DO THIS
From the first line of the data below through the line holding "COL = sc.collection", output each line exactly and leave the pictures out.

RECORDED DATA

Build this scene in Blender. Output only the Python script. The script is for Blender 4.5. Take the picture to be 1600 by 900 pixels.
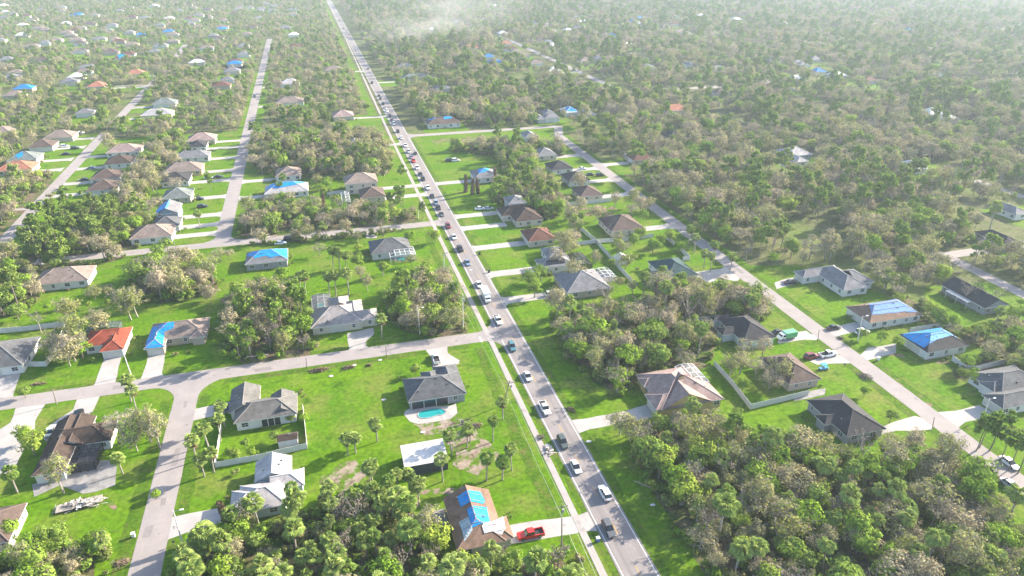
import bpy, bmesh, math, random
from mathutils import Vector, noise as mnoise
from mathutils.geometry import tessellate_polygon
R = math.radians
sc = bpy.context.scene
for _o in list(bpy.data.objects): bpy.data.objects.remove(_o)
COL = sc.collection

# ------------------------------------------------------------------ camera, sky, sun, exposure
cd = bpy.data.cameras.new('camera'); cam = bpy.data.objects.new('camera', cd); COL.objects.link(cam)
CAM_PITCH, CAM_YAW = R(26.797), R(15.583)
cam.location = (0, 0, 110); cam.rotation_euler = (math.pi / 2 - CAM_PITCH, 0, -CAM_YAW)
cd.sensor_width = 36; cd.lens = 36 * 1085 / 1600; cd.clip_start = 1; cd.clip_end = 30000
sc.camera = cam
SUN_AZ, SUN_EL = R(14), R(24.5)          # azimuth measured from +X towards +Y
wd = bpy.data.worlds.new('World'); sc.world = wd; wd.use_nodes = True
nt = wd.node_tree; bg = nt.nodes['Background']
sky = nt.nodes.new('ShaderNodeTexSky'); sky.sky_type = 'NISHITA'; sky.sun_disc = False
sky.sun_elevation = SUN_EL; sky.sun_rotation = math.pi / 2 - SUN_AZ
sky.air_density = 1.0; sky.dust_density = 1.5
nt.links.new(sky.outputs[0], bg.inputs[0]); bg.inputs[1].default_value = 0.125
sd = bpy.data.lights.new('sun', 'SUN'); sun = bpy.data.objects.new('sun', sd); COL.objects.link(sun)
sd.energy = 4.8; sd.angle = R(0.55); sd.color = (1.0, 0.88, 0.72)
sun.rotation_euler = Vector((math.cos(SUN_AZ) * math.cos(SUN_EL), math.sin(SUN_AZ) * math.cos(SUN_EL), math.sin(SUN_EL))).to_track_quat('Z', 'Y').to_euler()
sc.view_settings.view_transform = 'Standard'; sc.view_settings.look = 'None'
sc.view_settings.exposure = 1.95; sc.view_settings.gamma = 1.0
sc.render.engine = 'CYCLES'
sc.cycles.use_denoising = True
sc.cycles.max_bounces = 6; sc.cycles.diffuse_bounces = 3; sc.cycles.glossy_bounces = 2
sc.cycles.transparent_max_bounces = 8; sc.cycles.volume_bounces = 0; sc.cycles.transmission_bounces = 2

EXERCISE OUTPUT
Build this scene in Blender. Output only the Python script. The script is for Blender 4.5. Take the picture to be 1600 by 900 pixels.
import bpy, bmesh, math, random
from mathutils import Vector, noise as mnoise
from mathutils.geometry import tessellate_polygon
R = math.radians
sc = bpy.context.scene
for _o in list(bpy.data.objects): bpy.data.objects.remove(_o)
COL = sc.collection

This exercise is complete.